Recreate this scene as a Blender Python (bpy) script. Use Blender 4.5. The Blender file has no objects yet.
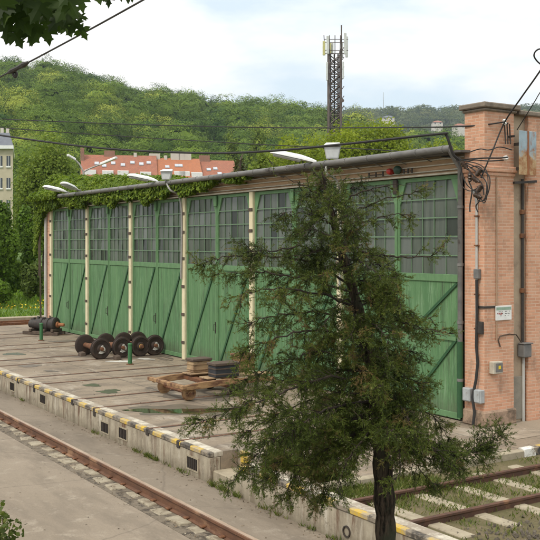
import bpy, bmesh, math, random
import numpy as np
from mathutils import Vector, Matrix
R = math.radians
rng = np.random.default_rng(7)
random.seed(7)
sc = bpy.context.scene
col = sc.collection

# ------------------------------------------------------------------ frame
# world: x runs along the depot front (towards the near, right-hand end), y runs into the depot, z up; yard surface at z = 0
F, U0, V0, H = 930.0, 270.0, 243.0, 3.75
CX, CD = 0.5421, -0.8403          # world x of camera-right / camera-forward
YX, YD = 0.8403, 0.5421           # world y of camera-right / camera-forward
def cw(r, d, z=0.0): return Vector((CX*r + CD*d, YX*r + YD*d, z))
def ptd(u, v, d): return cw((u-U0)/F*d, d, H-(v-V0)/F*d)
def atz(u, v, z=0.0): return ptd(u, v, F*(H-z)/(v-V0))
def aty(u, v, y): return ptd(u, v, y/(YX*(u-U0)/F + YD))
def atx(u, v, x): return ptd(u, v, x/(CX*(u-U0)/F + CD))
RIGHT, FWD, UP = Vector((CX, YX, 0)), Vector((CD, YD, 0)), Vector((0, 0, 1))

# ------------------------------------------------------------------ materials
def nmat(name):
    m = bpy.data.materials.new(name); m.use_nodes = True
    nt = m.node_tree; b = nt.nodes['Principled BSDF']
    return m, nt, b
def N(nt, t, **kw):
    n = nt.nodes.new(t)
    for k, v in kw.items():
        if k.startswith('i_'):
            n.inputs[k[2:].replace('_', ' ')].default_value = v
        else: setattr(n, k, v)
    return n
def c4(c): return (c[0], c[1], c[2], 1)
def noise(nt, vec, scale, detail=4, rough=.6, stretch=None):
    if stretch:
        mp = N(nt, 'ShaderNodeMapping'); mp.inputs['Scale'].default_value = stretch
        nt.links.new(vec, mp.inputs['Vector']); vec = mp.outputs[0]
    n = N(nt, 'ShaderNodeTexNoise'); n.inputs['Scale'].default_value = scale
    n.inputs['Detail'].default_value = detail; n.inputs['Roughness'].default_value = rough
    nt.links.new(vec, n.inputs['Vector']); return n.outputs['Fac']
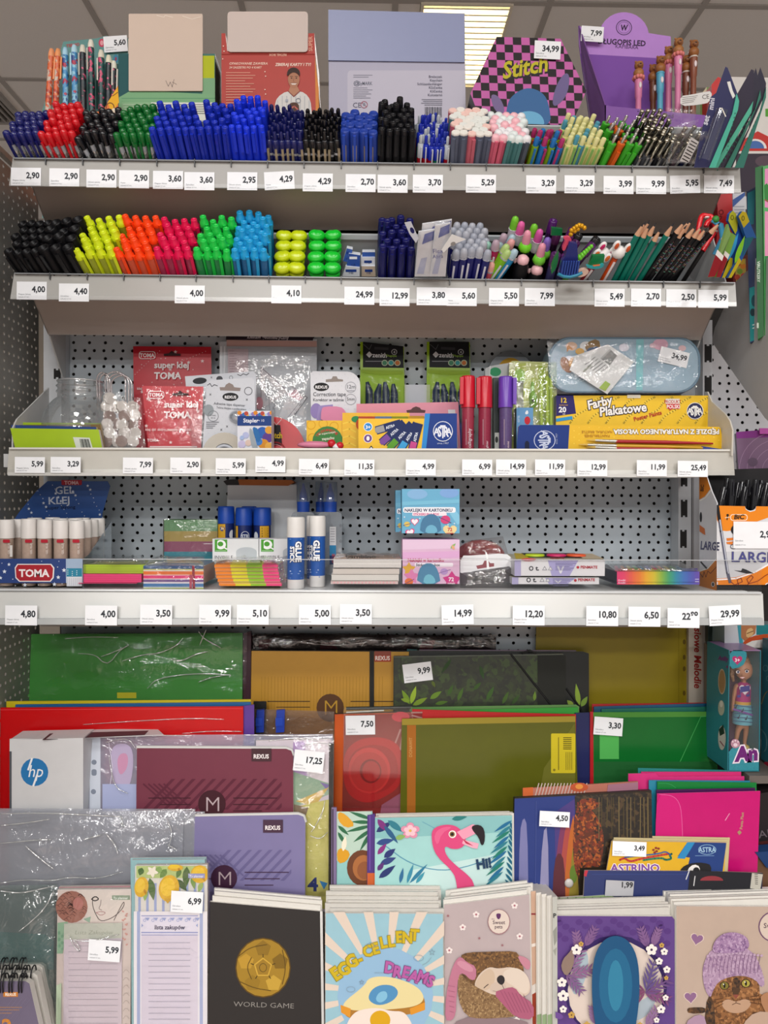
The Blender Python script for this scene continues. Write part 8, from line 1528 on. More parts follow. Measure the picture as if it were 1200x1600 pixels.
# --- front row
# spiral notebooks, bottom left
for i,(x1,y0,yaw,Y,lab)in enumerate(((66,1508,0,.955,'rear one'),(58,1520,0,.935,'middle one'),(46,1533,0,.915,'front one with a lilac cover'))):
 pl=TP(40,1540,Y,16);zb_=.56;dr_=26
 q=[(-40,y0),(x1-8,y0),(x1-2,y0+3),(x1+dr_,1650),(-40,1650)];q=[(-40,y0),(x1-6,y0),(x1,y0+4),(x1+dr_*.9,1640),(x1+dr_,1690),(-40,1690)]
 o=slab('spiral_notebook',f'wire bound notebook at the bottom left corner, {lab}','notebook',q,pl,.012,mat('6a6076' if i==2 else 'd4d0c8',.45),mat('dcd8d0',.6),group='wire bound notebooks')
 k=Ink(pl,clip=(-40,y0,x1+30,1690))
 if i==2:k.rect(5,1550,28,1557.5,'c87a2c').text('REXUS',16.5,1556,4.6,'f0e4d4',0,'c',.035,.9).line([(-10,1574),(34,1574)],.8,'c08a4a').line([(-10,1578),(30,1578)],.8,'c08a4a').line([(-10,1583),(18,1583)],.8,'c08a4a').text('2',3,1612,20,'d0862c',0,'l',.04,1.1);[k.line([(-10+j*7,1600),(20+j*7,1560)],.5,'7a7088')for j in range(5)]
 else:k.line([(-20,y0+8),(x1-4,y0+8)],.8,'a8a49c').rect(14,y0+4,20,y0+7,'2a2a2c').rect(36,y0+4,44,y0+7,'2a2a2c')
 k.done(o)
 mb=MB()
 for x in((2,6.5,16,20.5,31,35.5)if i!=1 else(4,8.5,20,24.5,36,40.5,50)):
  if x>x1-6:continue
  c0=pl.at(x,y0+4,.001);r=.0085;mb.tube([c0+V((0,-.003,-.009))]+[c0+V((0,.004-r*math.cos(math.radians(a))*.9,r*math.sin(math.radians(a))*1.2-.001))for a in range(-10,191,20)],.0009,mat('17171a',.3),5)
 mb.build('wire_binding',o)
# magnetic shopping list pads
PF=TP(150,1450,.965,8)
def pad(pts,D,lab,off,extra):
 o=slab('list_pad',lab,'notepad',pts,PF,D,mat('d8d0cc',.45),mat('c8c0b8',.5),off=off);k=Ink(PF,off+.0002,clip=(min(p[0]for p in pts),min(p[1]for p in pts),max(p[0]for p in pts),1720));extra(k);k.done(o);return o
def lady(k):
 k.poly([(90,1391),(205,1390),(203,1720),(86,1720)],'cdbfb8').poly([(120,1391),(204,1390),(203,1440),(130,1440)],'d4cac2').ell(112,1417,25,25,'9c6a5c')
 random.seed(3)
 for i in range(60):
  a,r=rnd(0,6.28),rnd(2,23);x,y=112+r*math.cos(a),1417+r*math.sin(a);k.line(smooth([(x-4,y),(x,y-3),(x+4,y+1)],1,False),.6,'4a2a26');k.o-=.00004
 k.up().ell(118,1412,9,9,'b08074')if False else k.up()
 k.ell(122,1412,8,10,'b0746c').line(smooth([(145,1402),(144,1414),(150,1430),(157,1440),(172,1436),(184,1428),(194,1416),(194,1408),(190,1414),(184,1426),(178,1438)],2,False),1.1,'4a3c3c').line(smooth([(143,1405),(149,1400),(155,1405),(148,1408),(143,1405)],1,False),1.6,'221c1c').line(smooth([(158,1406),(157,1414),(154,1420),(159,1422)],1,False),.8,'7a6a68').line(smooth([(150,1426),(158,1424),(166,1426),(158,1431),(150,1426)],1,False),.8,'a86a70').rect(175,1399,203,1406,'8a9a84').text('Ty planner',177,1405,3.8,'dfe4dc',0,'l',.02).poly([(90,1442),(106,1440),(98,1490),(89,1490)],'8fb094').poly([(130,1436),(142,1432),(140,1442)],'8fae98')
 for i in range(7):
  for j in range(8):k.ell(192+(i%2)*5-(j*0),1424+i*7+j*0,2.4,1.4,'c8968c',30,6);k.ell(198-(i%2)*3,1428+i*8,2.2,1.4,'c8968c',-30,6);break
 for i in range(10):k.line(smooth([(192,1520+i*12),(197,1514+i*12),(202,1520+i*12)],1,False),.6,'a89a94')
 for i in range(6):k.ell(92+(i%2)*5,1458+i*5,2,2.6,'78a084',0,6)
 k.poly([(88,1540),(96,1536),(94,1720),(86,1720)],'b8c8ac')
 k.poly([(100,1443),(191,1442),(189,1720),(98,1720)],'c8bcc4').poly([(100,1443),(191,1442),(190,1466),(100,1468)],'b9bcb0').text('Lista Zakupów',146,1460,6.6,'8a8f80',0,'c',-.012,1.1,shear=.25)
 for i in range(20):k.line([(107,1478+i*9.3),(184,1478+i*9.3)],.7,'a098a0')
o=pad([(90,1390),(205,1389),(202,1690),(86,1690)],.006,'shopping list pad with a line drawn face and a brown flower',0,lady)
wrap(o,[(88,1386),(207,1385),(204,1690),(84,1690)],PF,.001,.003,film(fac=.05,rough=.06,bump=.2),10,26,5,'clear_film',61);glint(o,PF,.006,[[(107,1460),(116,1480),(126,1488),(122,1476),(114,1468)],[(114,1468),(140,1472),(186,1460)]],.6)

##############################

• _STATED GOAL_
Reproduce every line precisely as given, omitting all pictures.

• _REPLY_
Recreate this scene as a Blender Python (bpy) script. Use Blender 4.5. The Blender file has no objects yet.
import bpy, bmesh, math, random
import numpy as np
from mathutils import Vector, Matrix
R = math.radians
rng = np.random.default_rng(7)
random.seed(7)
sc = bpy.context.scene
col = sc.collection

# ------------------------------------------------------------------ frame
# world: x runs along the depot front (towards the near, right-hand end), y runs into the depot, z up; yard surface at z = 0
F, U0, V0, H = 930.0, 270.0, 243.0, 3.75
CX, CD = 0.5421, -0.8403          # world x of camera-right / camera-forward
YX, YD = 0.8403, 0.5421           # world y of camera-right / camera-forward
def cw(r, d, z=0.0): return Vector((CX*r + CD*d, YX*r + YD*d, z))
def ptd(u, v, d): return cw((u-U0)/F*d, d, H-(v-V0)/F*d)
def atz(u, v, z=0.0): return ptd(u, v, F*(H-z)/(v-V0))
def aty(u, v, y): return ptd(u, v, y/(YX*(u-U0)/F + YD))
def atx(u, v, x): return ptd(u, v, x/(CX*(u-U0)/F + CD))
RIGHT, FWD, UP = Vector((CX, YX, 0)), Vector((CD, YD, 0)), Vector((0, 0, 1))

# ------------------------------------------------------------------ materials
def nmat(name):
    m = bpy.data.materials.new(name); m.use_nodes = True
    nt = m.node_tree; b = nt.nodes['Principled BSDF']
    return m, nt, b
def N(nt, t, **kw):
    n = nt.nodes.new(t)
    for k, v in kw.items():
        if k.startswith('i_'):
            n.inputs[k[2:].replace('_', ' ')].default_value = v
        else: setattr(n, k, v)
    return n
def c4(c): return (c[0], c[1], c[2], 1)
def noise(nt, vec, scale, detail=4, rough=.6, stretch=None):
    if stretch:
        mp = N(nt, 'ShaderNodeMapping'); mp.inputs['Scale'].default_value = stretch
        nt.links.new(vec, mp.inputs['Vector']); vec = mp.outputs[0]
    n = N(nt, 'ShaderNodeTexNoise'); n.inputs['Scale'].default_value = scale
    n.inputs['Detail'].default_value = detail; n.inputs['Roughness'].default_value = rough
    nt.links.new(vec, n.inputs['Vector']); return n.outputs['Fac']
The Blender Python script for this scene continues. Write part 8, from line 1528 on. More parts follow. Measure the picture as if it were 1200x1600 pixels.
# --- front row
# spiral notebooks, bottom left
for i,(x1,y0,yaw,Y,lab)in enumerate(((66,1508,0,.955,'rear one'),(58,1520,0,.935,'middle one'),(46,1533,0,.915,'front one with a lilac cover'))):
 pl=TP(40,1540,Y,16);zb_=.56;dr_=26
 q=[(-40,y0),(x1-8,y0),(x1-2,y0+3),(x1+dr_,1650),(-40,1650)];q=[(-40,y0),(x1-6,y0),(x1,y0+4),(x1+dr_*.9,1640),(x1+dr_,1690),(-40,1690)]
 o=slab('spiral_notebook',f'wire bound notebook at the bottom left corner, {lab}','notebook',q,pl,.012,mat('6a6076' if i==2 else 'd4d0c8',.45),mat('dcd8d0',.6),group='wire bound notebooks')
 k=Ink(pl,clip=(-40,y0,x1+30,1690))
 if i==2:k.rect(5,1550,28,1557.5,'c87a2c').text('REXUS',16.5,1556,4.6,'f0e4d4',0,'c',.035,.9).line([(-10,1574),(34,1574)],.8,'c08a4a').line([(-10,1578),(30,1578)],.8,'c08a4a').line([(-10,1583),(18,1583)],.8,'c08a4a').text('2',3,1612,20,'d0862c',0,'l',.04,1.1);[k.line([(-10+j*7,1600),(20+j*7,1560)],.5,'7a7088')for j in range(5)]
 else:k.line([(-20,y0+8),(x1-4,y0+8)],.8,'a8a49c').rect(14,y0+4,20,y0+7,'2a2a2c').rect(36,y0+4,44,y0+7,'2a2a2c')
 k.done(o)
 mb=MB()
 for x in((2,6.5,16,20.5,31,35.5)if i!=1 else(4,8.5,20,24.5,36,40.5,50)):
  if x>x1-6:continue
  c0=pl.at(x,y0+4,.001);r=.0085;mb.tube([c0+V((0,-.003,-.009))]+[c0+V((0,.004-r*math.cos(math.radians(a))*.9,r*math.sin(math.radians(a))*1.2-.001))for a in range(-10,191,20)],.0009,mat('17171a',.3),5)
 mb.build('wire_binding',o)
# magnetic shopping list pads
PF=TP(150,1450,.965,8)
def pad(pts,D,lab,off,extra):
 o=slab('list_pad',lab,'notepad',pts,PF,D,mat('d8d0cc',.45),mat('c8c0b8',.5),off=off);k=Ink(PF,off+.0002,clip=(min(p[0]for p in pts),min(p[1]for p in pts),max(p[0]for p in pts),1720));extra(k);k.done(o);return o
def lady(k):
 k.poly([(90,1391),(205,1390),(203,1720),(86,1720)],'cdbfb8').poly([(120,1391),(204,1390),(203,1440),(130,1440)],'d4cac2').ell(112,1417,25,25,'9c6a5c')
 random.seed(3)
 for i in range(60):
  a,r=rnd(0,6.28),rnd(2,23);x,y=112+r*math.cos(a),1417+r*math.sin(a);k.line(smooth([(x-4,y),(x,y-3),(x+4,y+1)],1,False),.6,'4a2a26');k.o-=.00004
 k.up().ell(118,1412,9,9,'b08074')if False else k.up()
 k.ell(122,1412,8,10,'b0746c').line(smooth([(145,1402),(144,1414),(150,1430),(157,1440),(172,1436),(184,1428),(194,1416),(194,1408),(190,1414),(184,1426),(178,1438)],2,False),1.1,'4a3c3c').line(smooth([(143,1405),(149,1400),(155,1405),(148,1408),(143,1405)],1,False),1.6,'221c1c').line(smooth([(158,1406),(157,1414),(154,1420),(159,1422)],1,False),.8,'7a6a68').line(smooth([(150,1426),(158,1424),(166,1426),(158,1431),(150,1426)],1,False),.8,'a86a70').rect(175,1399,203,1406,'8a9a84').text('Ty planner',177,1405,3.8,'dfe4dc',0,'l',.02).poly([(90,1442),(106,1440),(98,1490),(89,1490)],'8fb094').poly([(130,1436),(142,1432),(140,1442)],'8fae98')
 for i in range(7):
  for j in range(8):k.ell(192+(i%2)*5-(j*0),1424+i*7+j*0,2.4,1.4,'c8968c',30,6);k.ell(198-(i%2)*3,1428+i*8,2.2,1.4,'c8968c',-30,6);break
 for i in range(10):k.line(smooth([(192,1520+i*12),(197,1514+i*12),(202,1520+i*12)],1,False),.6,'a89a94')
 for i in range(6):k.ell(92+(i%2)*5,1458+i*5,2,2.6,'78a084',0,6)
 k.poly([(88,1540),(96,1536),(94,1720),(86,1720)],'b8c8ac')
 k.poly([(100,1443),(191,1442),(189,1720),(98,1720)],'c8bcc4').poly([(100,1443),(191,1442),(190,1466),(100,1468)],'b9bcb0').text('Lista Zakupów',146,1460,6.6,'8a8f80',0,'c',-.012,1.1,shear=.25)
 for i in range(20):k.line([(107,1478+i*9.3),(184,1478+i*9.3)],.7,'a098a0')
o=pad([(90,1390),(205,1389),(202,1690),(86,1690)],.006,'shopping list pad with a line drawn face and a brown flower',0,lady)
wrap(o,[(88,1386),(207,1385),(204,1690),(84,1690)],PF,.001,.003,film(fac=.05,rough=.06,bump=.2),10,26,5,'clear_film',61);glint(o,PF,.006,[[(107,1460),(116,1480),(126,1488),(122,1476),(114,1468)],[(114,1468),(140,1472),(186,1460)]],.6)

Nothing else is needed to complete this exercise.